| RECORDS SUPPLIED |
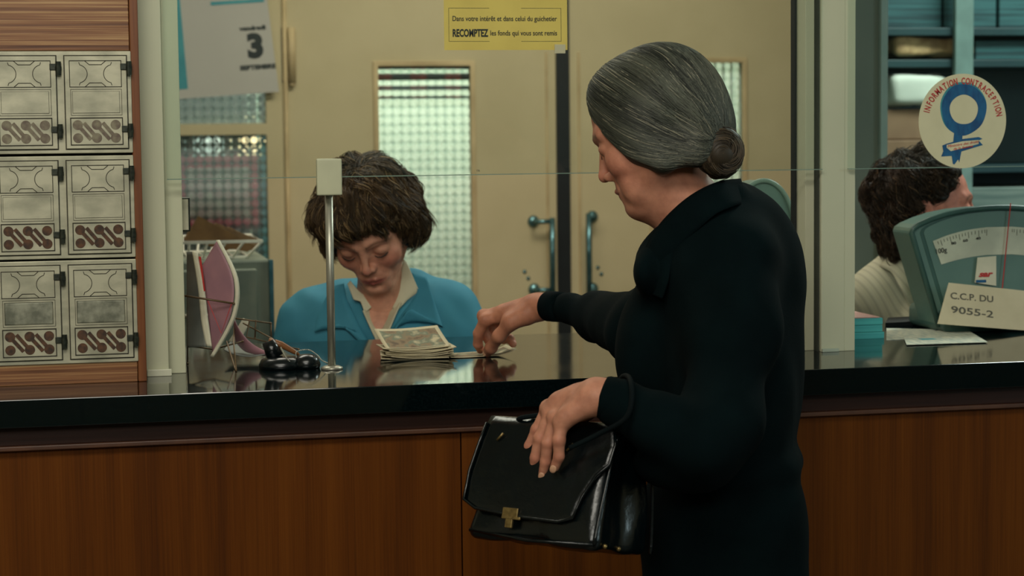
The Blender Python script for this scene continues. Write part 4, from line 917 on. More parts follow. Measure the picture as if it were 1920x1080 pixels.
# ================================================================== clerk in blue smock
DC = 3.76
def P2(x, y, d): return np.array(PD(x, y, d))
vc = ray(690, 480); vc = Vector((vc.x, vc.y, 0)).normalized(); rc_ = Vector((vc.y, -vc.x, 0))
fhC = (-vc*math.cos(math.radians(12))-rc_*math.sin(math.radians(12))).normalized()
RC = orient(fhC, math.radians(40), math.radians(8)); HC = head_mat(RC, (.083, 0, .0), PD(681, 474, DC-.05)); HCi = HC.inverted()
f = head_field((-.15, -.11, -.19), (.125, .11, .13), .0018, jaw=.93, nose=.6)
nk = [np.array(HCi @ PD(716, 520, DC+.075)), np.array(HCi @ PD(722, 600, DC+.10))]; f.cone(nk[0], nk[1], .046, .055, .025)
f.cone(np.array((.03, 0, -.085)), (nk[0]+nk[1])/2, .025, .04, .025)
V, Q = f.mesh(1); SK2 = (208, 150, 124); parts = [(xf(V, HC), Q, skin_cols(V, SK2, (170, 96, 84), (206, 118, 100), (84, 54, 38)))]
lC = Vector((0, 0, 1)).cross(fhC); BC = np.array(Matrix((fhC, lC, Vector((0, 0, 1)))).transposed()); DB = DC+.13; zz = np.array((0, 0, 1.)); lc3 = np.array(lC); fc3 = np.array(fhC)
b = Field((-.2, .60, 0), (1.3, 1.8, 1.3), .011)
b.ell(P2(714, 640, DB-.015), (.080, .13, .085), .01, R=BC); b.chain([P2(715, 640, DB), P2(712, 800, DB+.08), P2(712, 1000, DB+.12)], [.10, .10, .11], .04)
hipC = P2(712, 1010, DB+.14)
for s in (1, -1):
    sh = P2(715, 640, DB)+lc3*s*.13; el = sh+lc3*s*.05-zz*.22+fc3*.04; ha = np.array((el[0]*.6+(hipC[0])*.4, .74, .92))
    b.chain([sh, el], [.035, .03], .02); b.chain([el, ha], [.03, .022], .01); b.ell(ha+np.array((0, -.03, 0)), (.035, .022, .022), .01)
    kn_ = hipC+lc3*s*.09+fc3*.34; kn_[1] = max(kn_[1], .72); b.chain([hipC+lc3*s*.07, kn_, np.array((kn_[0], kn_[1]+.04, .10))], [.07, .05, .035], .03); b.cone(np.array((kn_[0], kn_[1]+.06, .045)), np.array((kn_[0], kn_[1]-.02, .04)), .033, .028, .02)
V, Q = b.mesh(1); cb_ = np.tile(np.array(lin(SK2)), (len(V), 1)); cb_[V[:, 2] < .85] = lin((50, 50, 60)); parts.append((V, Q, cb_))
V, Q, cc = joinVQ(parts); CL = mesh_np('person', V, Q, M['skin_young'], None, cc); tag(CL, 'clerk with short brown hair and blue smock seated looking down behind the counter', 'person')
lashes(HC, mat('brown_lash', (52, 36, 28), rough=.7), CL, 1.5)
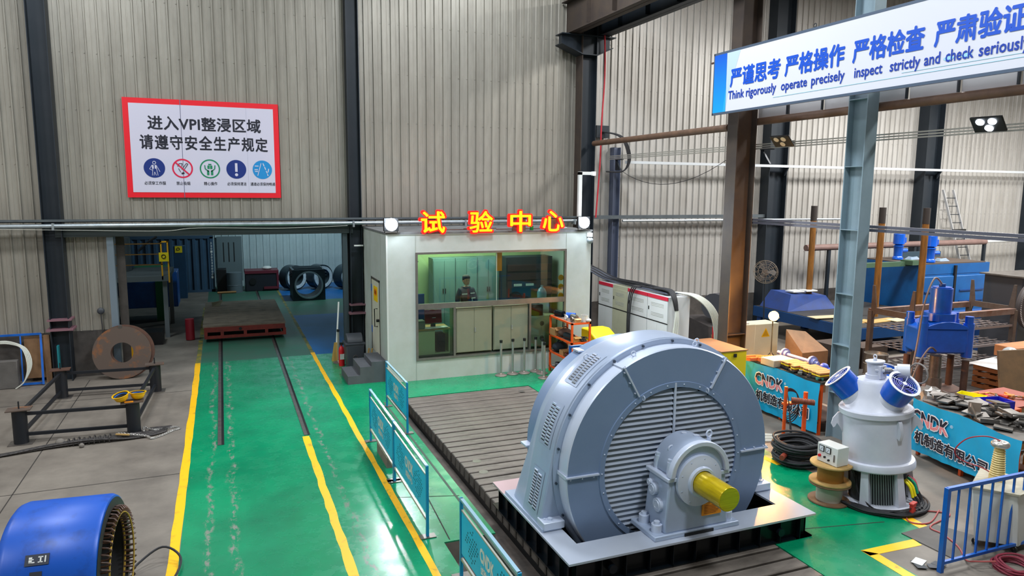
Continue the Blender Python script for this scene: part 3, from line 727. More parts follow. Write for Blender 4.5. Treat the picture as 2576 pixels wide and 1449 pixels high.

| PROBLEM TO WORK ON |
Repeat the entries exactly and keep the pictures out of the copy.

| TASK SOLUTION |
The Blender Python script for this scene continues. Write part 4, from line 917 on. More parts follow. Measure the picture as if it were 1920x1080 pixels.
# ================================================================== clerk in blue smock
DC = 3.76
def P2(x, y, d): return np.array(PD(x, y, d))
vc = ray(690, 480); vc = Vector((vc.x, vc.y, 0)).normalized(); rc_ = Vector((vc.y, -vc.x, 0))
fhC = (-vc*math.cos(math.radians(12))-rc_*math.sin(math.radians(12))).normalized()
RC = orient(fhC, math.radians(40), math.radians(8)); HC = head_mat(RC, (.083, 0, .0), PD(681, 474, DC-.05)); HCi = HC.inverted()
f = head_field((-.15, -.11, -.19), (.125, .11, .13), .0018, jaw=.93, nose=.6)
nk = [np.array(HCi @ PD(716, 520, DC+.075)), np.array(HCi @ PD(722, 600, DC+.10))]; f.cone(nk[0], nk[1], .046, .055, .025)
f.cone(np.array((.03, 0, -.085)), (nk[0]+nk[1])/2, .025, .04, .025)
V, Q = f.mesh(1); SK2 = (208, 150, 124); parts = [(xf(V, HC), Q, skin_cols(V, SK2, (170, 96, 84), (206, 118, 100), (84, 54, 38)))]
lC = Vector((0, 0, 1)).cross(fhC); BC = np.array(Matrix((fhC, lC, Vector((0, 0, 1)))).transposed()); DB = DC+.13; zz = np.array((0, 0, 1.)); lc3 = np.array(lC); fc3 = np.array(fhC)
b = Field((-.2, .60, 0), (1.3, 1.8, 1.3), .011)
b.ell(P2(714, 640, DB-.015), (.080, .13, .085), .01, R=BC); b.chain([P2(715, 640, DB), P2(712, 800, DB+.08), P2(712, 1000, DB+.12)], [.10, .10, .11], .04)
hipC = P2(712, 1010, DB+.14)
for s in (1, -1):
    sh = P2(715, 640, DB)+lc3*s*.13; el = sh+lc3*s*.05-zz*.22+fc3*.04; ha = np.array((el[0]*.6+(hipC[0])*.4, .74, .92))
    b.chain([sh, el], [.035, .03], .02); b.chain([el, ha], [.03, .022], .01); b.ell(ha+np.array((0, -.03, 0)), (.035, .022, .022), .01)
    kn_ = hipC+lc3*s*.09+fc3*.34; kn_[1] = max(kn_[1], .72); b.chain([hipC+lc3*s*.07, kn_, np.array((kn_[0], kn_[1]+.04, .10))], [.07, .05, .035], .03); b.cone(np.array((kn_[0], kn_[1]+.06, .045)), np.array((kn_[0], kn_[1]-.02, .04)), .033, .028, .02)
V, Q = b.mesh(1); cb_ = np.tile(np.array(lin(SK2)), (len(V), 1)); cb_[V[:, 2] < .85] = lin((50, 50, 60)); parts.append((V, Q, cb_))
V, Q, cc = joinVQ(parts); CL = mesh_np('person', V, Q, M['skin_young'], None, cc); tag(CL, 'clerk with short brown hair and blue smock seated looking down behind the counter', 'person')
lashes(HC, mat('brown_lash', (52, 36, 28), rough=.7), CL, 1.5)
Continue the Blender Python script for this scene: part 3, from line 727. More parts follow. Write for Blender 4.5. Treat the picture as 2576 pixels wide and 1449 pixels high.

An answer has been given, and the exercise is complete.